Sunday, February 21, 2016

Privacy Over Security (week 10)

Image courtesy of www.pewinternet.org
After 9/11 2001 the Uniting and Strengthening America by Providing Appropriate Tools Required to Intercept and Obstruct Terrorism Act of 2001 (aka USA PATRIOT Act) was passed by the legislative wing of the government. What this act did was provide a significant increase in the surveillance and investigative capabilities of law enforcement agencies within the United States and the intention was to ensure that there can never be a repeat of 9/11 on American soil. This act had the right intentions and at the time it was passed, the whole Nation was speaking in unison; “we must get them” and “never forget” were some of the themes.

According to the epic.org article titled USA Patriot Act, under surveillance and privacy, there are three major laws that do not provide many of the protections that were associated with the Federal wiretap statute (in place before the Patriot Act).

The Title III which requires probable cause and approval from a judge before conducting real-time interceptions.

Electronic Communications Privacy Act (ECPA). This act governs how law enforcement can access stored email and other electronic communications. The act states that the use of intercepting tools requires a court order but no probable cause and the court must authorize the surveillance upon government request. That statement shows just how vague the controls or checks and balances are when it comes to electronic surveillance. The court order is just a formality.

Foreign Intelligence Surveillance Act (FISA). This act authorizes the government to carry out electronic surveillance after obtaining a court order that authorizes the surveillance and the only probable cause that they need to provide is that the person of interest is acting as a foreign agent and this applies even to American citizens.

There are many other acts within the Patriot Act that give law enforcement even more authority to intercept, collect and even store private information that they obtain through the use of advanced surveillance tools in the name of National Security. The extent of these surveillance programs within the United States was made public by Edward Snowden who leaked information about how the National Security Agency collected electronic information. Snowden received both support and criticism. His revelations did however lead to more debates on how much privacy are we willing to give up in order to stay secure. The civil liberties and privacy protections that have been part of America and that the constitution dictates are slowly eroding.

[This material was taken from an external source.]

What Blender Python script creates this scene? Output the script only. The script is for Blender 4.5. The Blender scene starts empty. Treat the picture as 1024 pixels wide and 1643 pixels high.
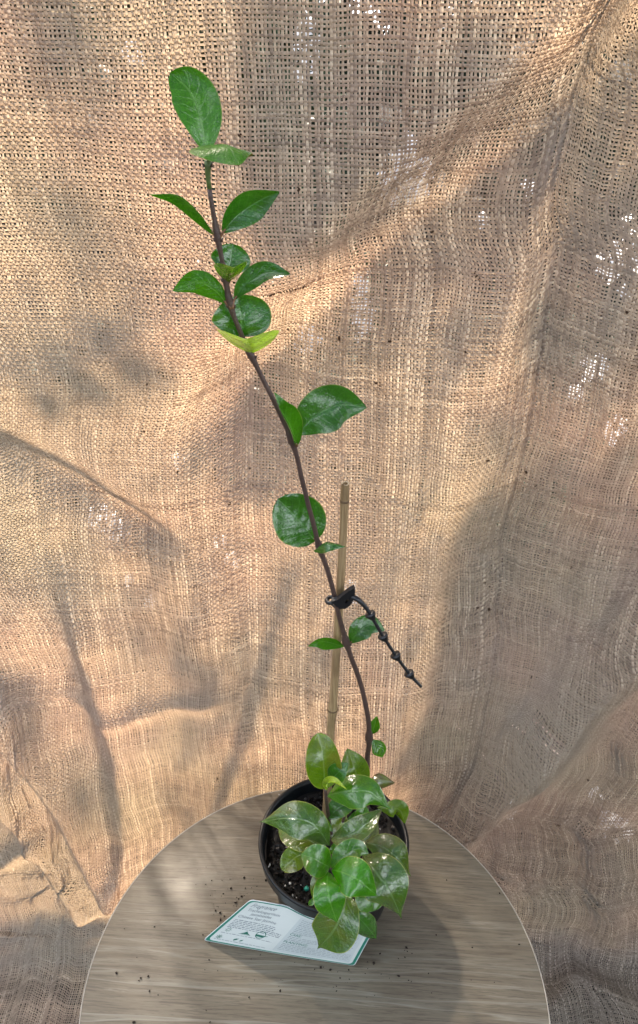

If you are a proponent of security, your opinion is that security will always trump privacy and we should be willing and expect to lose some of these liberties if we expect to be safe.

The biggest privacy issue this week is of course Apple vs FBI. The FBI are trying to get Apple to create a backdoor that will enable them to crack the deceased gunman Syed Rizwan Farook’s iPhone as they try to access it to get information that may help them with their investigation. Farook was involved in a terrorist attack that killed 14 people in California late last year. As a security feature, Apple iPhones are built to wipe all data after the password is entered incorrectly too many times which makes it popular with companies as they can protect their intellectual property in cases where employees lose their phones. The FBI’s brute forcing attempts must have hit a roadblock and now they are asking Apple to intervene (through a court order). Apple’s argument for non-compliance is that they are not comfortable sharing how to by-pass the security feature with law enforcement as they do not know what their reach will be after they gain the know-how.

“The government is asking Apple to hack our own users and undermine decades of security advancements that protect our customers — including tens of millions of American citizens — from sophisticated hackers and cybercriminals… The government suggests this tool could only be used once, on one phone. But that’s simply not true. Once created, the technique could be used over and over again, on any number of devices.”
-        Andrea Noble - The Washington Times – quoting Apple CEO, Mr. Cook

The courts already ordered Apple to comply but they are still resisting and have appealed to a higher court. I would not be surprised if Apple took this all the way to the highest court in the land; they certainly have the means. Protests are already planned with anti-surveillance groups planning to let the FBI know how they feel about their request. This is a contentious issue given that the phone that needs to be back-doored belongs to a confirmed terrorist and not a suspect. In my opinion I think Apple will be forced to give in. They may have a condition in place like not being required to share how they did it but you never know, the FBI might get that too. I am curious if Apple’s decision is truly based on its support of privacy or this is just a marketing ploy to rally the masses to their products as they come out of this fight as ‘champions of their customers’.

Whatever side of this topic you may be on, the fact is, times are changing and we will always have this issue hover over us as long as electronic communication is still around. You try to install an app and you are supplied with a terms of agreement. For the application to function, you need to allow it to access different things on your device. When browsing the web, you have cookies that track your every move and if you were to turn these feature off, you would probably not be able to experience the web the way we do today. It seems like everything we do on the web requires some form of loss of privacy.

The debate still rages on; are we willing to sacrifice one over the other? ... because we cannot get both at the same time.